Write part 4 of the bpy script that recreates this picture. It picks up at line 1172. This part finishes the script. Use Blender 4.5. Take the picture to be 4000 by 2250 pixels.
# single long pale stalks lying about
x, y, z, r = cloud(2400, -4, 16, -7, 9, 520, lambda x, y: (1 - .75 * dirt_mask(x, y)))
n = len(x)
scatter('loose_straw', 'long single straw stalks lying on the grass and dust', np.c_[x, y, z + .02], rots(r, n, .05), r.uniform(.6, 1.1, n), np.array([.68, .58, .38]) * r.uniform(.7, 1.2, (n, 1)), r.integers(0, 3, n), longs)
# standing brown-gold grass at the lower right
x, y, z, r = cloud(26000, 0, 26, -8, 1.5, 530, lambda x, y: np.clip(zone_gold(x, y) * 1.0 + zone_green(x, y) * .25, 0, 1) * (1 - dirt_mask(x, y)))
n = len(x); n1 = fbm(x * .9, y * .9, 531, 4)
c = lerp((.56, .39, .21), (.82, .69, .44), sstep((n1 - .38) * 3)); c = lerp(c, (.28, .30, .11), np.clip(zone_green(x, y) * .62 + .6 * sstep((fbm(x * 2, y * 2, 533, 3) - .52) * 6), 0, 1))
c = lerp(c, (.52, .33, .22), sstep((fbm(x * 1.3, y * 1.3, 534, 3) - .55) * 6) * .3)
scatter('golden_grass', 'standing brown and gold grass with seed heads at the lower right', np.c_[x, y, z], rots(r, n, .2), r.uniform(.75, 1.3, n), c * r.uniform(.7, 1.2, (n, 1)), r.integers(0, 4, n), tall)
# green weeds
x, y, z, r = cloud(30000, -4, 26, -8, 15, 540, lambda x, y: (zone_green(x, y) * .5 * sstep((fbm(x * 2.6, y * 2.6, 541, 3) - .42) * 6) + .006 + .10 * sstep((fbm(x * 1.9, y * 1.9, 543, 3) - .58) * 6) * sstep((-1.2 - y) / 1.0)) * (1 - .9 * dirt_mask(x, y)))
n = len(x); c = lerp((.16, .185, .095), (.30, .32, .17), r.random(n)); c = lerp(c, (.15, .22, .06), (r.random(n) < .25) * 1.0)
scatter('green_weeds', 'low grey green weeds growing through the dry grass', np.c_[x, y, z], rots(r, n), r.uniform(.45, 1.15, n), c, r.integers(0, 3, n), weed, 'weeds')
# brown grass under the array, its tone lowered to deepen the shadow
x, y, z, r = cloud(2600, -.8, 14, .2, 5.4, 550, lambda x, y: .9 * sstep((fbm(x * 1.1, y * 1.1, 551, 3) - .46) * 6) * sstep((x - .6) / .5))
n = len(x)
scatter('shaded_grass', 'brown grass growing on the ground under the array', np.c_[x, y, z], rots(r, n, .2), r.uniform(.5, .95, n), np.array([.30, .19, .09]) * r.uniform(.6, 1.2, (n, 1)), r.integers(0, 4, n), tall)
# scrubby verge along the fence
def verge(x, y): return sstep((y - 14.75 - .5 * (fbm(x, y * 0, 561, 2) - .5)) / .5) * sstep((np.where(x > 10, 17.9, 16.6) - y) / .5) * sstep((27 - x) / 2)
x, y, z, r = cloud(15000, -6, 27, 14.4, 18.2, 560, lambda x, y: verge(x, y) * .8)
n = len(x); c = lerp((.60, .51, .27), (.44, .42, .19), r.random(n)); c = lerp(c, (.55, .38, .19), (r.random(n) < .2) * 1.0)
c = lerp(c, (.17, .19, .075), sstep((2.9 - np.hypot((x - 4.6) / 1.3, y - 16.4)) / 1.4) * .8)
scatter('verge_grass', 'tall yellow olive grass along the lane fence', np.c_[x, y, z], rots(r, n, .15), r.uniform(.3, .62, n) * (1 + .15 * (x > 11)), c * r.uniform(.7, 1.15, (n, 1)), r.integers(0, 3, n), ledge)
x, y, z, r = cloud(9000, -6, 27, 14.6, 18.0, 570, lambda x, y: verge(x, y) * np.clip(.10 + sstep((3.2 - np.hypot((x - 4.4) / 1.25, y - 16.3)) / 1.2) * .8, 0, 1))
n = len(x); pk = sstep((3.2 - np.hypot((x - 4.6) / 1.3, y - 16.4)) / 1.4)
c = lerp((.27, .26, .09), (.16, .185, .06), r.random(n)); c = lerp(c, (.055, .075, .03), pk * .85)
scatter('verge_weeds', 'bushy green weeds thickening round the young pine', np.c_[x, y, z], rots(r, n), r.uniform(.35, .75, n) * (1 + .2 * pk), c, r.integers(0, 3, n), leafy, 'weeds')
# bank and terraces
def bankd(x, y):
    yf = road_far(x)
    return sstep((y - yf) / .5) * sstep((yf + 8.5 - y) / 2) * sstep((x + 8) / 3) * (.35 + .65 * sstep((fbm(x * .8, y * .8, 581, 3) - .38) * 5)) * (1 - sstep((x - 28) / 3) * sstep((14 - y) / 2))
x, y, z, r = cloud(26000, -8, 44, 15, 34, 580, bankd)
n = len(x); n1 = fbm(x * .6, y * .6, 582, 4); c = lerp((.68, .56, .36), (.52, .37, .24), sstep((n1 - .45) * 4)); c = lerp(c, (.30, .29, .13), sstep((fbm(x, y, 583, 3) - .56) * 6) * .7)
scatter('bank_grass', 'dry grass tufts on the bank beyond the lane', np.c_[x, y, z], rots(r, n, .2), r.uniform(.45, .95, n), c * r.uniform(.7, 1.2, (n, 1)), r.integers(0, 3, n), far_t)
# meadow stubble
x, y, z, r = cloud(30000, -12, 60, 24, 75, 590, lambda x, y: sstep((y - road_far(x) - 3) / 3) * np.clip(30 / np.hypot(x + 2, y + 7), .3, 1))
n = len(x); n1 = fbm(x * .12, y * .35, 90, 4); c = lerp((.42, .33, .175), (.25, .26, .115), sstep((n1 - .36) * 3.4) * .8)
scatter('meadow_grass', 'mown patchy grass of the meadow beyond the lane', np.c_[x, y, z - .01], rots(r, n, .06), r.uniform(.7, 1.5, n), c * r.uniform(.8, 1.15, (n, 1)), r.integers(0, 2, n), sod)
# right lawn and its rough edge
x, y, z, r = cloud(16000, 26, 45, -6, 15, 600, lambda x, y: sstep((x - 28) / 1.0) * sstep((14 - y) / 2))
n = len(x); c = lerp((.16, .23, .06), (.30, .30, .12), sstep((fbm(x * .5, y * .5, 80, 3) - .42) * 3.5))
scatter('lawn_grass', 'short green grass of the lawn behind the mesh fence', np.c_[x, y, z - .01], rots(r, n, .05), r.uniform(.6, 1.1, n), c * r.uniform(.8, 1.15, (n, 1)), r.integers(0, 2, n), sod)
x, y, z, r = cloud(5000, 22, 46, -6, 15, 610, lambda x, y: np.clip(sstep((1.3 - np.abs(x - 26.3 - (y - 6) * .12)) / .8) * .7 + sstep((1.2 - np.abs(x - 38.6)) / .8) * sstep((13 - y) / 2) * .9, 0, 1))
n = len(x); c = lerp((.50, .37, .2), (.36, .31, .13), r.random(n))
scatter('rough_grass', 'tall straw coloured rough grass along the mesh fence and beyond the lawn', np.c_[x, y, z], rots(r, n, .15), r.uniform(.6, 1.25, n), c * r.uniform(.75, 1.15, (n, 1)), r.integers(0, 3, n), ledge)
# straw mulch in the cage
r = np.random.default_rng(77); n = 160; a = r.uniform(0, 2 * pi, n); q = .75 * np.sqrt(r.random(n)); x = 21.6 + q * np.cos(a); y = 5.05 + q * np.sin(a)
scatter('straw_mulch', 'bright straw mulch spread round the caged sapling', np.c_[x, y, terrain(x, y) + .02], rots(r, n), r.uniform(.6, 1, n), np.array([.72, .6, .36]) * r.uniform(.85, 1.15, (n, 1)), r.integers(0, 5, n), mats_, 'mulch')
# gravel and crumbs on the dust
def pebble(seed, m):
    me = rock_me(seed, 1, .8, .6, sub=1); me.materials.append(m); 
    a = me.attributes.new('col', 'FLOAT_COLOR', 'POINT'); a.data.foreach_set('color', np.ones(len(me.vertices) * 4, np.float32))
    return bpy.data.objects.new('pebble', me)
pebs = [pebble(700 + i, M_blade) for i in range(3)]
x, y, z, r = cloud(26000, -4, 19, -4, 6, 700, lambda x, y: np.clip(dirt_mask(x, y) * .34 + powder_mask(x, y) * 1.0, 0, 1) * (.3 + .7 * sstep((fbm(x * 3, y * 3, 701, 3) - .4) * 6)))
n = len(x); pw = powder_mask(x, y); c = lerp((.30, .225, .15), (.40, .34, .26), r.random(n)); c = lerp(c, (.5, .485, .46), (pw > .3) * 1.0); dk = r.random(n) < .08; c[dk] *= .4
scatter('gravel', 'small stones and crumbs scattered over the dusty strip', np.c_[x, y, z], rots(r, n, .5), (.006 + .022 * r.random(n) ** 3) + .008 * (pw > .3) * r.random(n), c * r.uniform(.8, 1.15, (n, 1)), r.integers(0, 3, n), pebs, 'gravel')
---
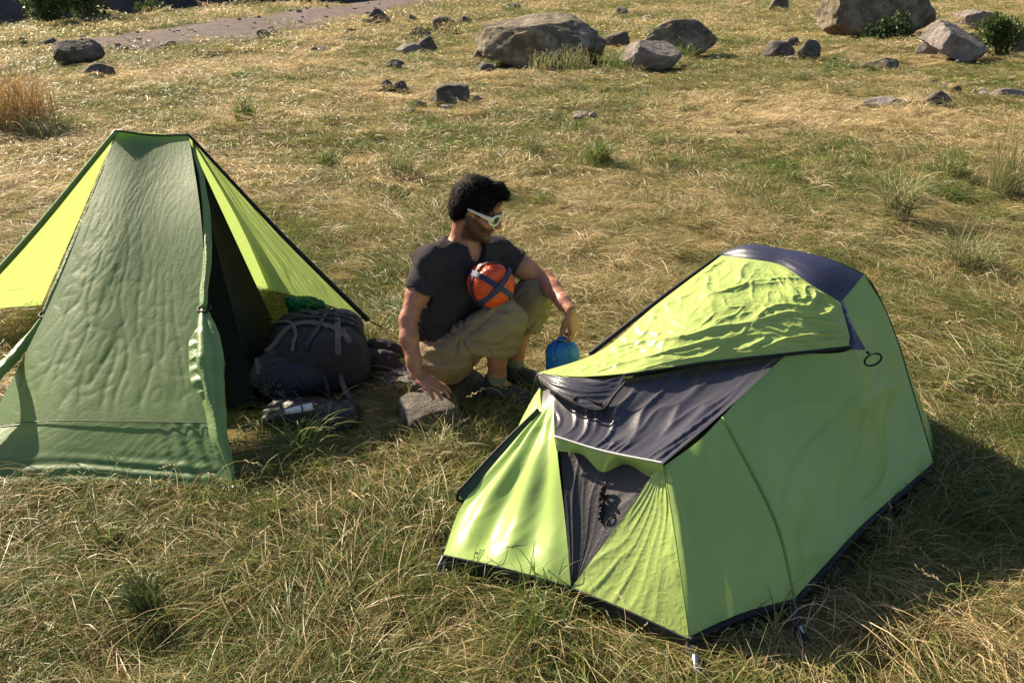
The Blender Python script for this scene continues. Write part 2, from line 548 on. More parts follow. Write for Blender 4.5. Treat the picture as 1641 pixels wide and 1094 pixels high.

* _WHAT YOU WILL DO_: Repeat exactly the lines from the one that contains "1.2) * .8, 0, 1))" through the one that contains "n = len(x); pk", and only those.

* _REPLY TO THE EXERCISE_:
x, y, z, r = cloud(9000, -6, 27, 14.6, 18.0, 570, lambda x, y: verge(x, y) * np.clip(.10 + sstep((3.2 - np.hypot((x - 4.4) / 1.25, y - 16.3)) / 1.2) * .8, 0, 1))
n = len(x); pk = sstep((3.2 - np.hypot((x - 4.6) / 1.3, y - 16.4)) / 1.4)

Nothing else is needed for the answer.